--- COLLECTED MATERIAL ---
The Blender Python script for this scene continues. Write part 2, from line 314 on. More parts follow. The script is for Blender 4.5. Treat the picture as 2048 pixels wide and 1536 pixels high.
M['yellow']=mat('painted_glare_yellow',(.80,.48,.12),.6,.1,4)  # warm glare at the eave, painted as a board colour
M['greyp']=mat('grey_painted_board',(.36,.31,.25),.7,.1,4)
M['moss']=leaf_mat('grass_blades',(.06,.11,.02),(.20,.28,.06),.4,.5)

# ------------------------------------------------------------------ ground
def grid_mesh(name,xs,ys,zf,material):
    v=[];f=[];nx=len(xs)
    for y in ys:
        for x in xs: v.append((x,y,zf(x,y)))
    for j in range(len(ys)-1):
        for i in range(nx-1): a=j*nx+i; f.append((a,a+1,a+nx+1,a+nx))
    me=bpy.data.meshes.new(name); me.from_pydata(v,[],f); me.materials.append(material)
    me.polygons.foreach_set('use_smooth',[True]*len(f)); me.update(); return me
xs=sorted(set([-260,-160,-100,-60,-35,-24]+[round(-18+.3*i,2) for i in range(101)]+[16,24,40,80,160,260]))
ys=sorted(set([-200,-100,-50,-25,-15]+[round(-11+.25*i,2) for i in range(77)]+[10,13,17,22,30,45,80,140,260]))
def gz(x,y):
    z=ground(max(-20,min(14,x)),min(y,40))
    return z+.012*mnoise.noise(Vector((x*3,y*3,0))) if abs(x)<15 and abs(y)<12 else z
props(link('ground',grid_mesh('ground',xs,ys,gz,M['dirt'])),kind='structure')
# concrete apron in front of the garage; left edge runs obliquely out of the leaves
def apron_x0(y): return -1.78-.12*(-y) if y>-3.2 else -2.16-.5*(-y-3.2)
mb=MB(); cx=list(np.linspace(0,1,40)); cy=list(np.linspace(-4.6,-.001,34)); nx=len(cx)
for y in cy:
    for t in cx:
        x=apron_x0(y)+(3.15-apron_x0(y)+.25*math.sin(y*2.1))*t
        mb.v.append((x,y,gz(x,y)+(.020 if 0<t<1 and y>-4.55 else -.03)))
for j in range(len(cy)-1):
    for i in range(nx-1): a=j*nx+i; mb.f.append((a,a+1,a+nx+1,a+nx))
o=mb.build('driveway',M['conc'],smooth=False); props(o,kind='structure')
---
* TASK GOAL:
Print the material above once more, exactly.

* OUTPUT OF THE TASK:
The Blender Python script for this scene continues. Write part 2, from line 314 on. More parts follow. The script is for Blender 4.5. Treat the picture as 2048 pixels wide and 1536 pixels high.
M['yellow']=mat('painted_glare_yellow',(.80,.48,.12),.6,.1,4)  # warm glare at the eave, painted as a board colour
M['greyp']=mat('grey_painted_board',(.36,.31,.25),.7,.1,4)
M['moss']=leaf_mat('grass_blades',(.06,.11,.02),(.20,.28,.06),.4,.5)

# ------------------------------------------------------------------ ground
def grid_mesh(name,xs,ys,zf,material):
    v=[];f=[];nx=len(xs)
    for y in ys:
        for x in xs: v.append((x,y,zf(x,y)))
    for j in range(len(ys)-1):
        for i in range(nx-1): a=j*nx+i; f.append((a,a+1,a+nx+1,a+nx))
    me=bpy.data.meshes.new(name); me.from_pydata(v,[],f); me.materials.append(material)
    me.polygons.foreach_set('use_smooth',[True]*len(f)); me.update(); return me
xs=sorted(set([-260,-160,-100,-60,-35,-24]+[round(-18+.3*i,2) for i in range(101)]+[16,24,40,80,160,260]))
ys=sorted(set([-200,-100,-50,-25,-15]+[round(-11+.25*i,2) for i in range(77)]+[10,13,17,22,30,45,80,140,260]))
def gz(x,y):
    z=ground(max(-20,min(14,x)),min(y,40))
    return z+.012*mnoise.noise(Vector((x*3,y*3,0))) if abs(x)<15 and abs(y)<12 else z
props(link('ground',grid_mesh('ground',xs,ys,gz,M['dirt'])),kind='structure')
# concrete apron in front of the garage; left edge runs obliquely out of the leaves
def apron_x0(y): return -1.78-.12*(-y) if y>-3.2 else -2.16-.5*(-y-3.2)
mb=MB(); cx=list(np.linspace(0,1,40)); cy=list(np.linspace(-4.6,-.001,34)); nx=len(cx)
for y in cy:
    for t in cx:
        x=apron_x0(y)+(3.15-apron_x0(y)+.25*math.sin(y*2.1))*t
        mb.v.append((x,y,gz(x,y)+(.020 if 0<t<1 and y>-4.55 else -.03)))
for j in range(len(cy)-1):
    for i in range(nx-1): a=j*nx+i; mb.f.append((a,a+1,a+nx+1,a+nx))
o=mb.build('driveway',M['conc'],smooth=False); props(o,kind='structure')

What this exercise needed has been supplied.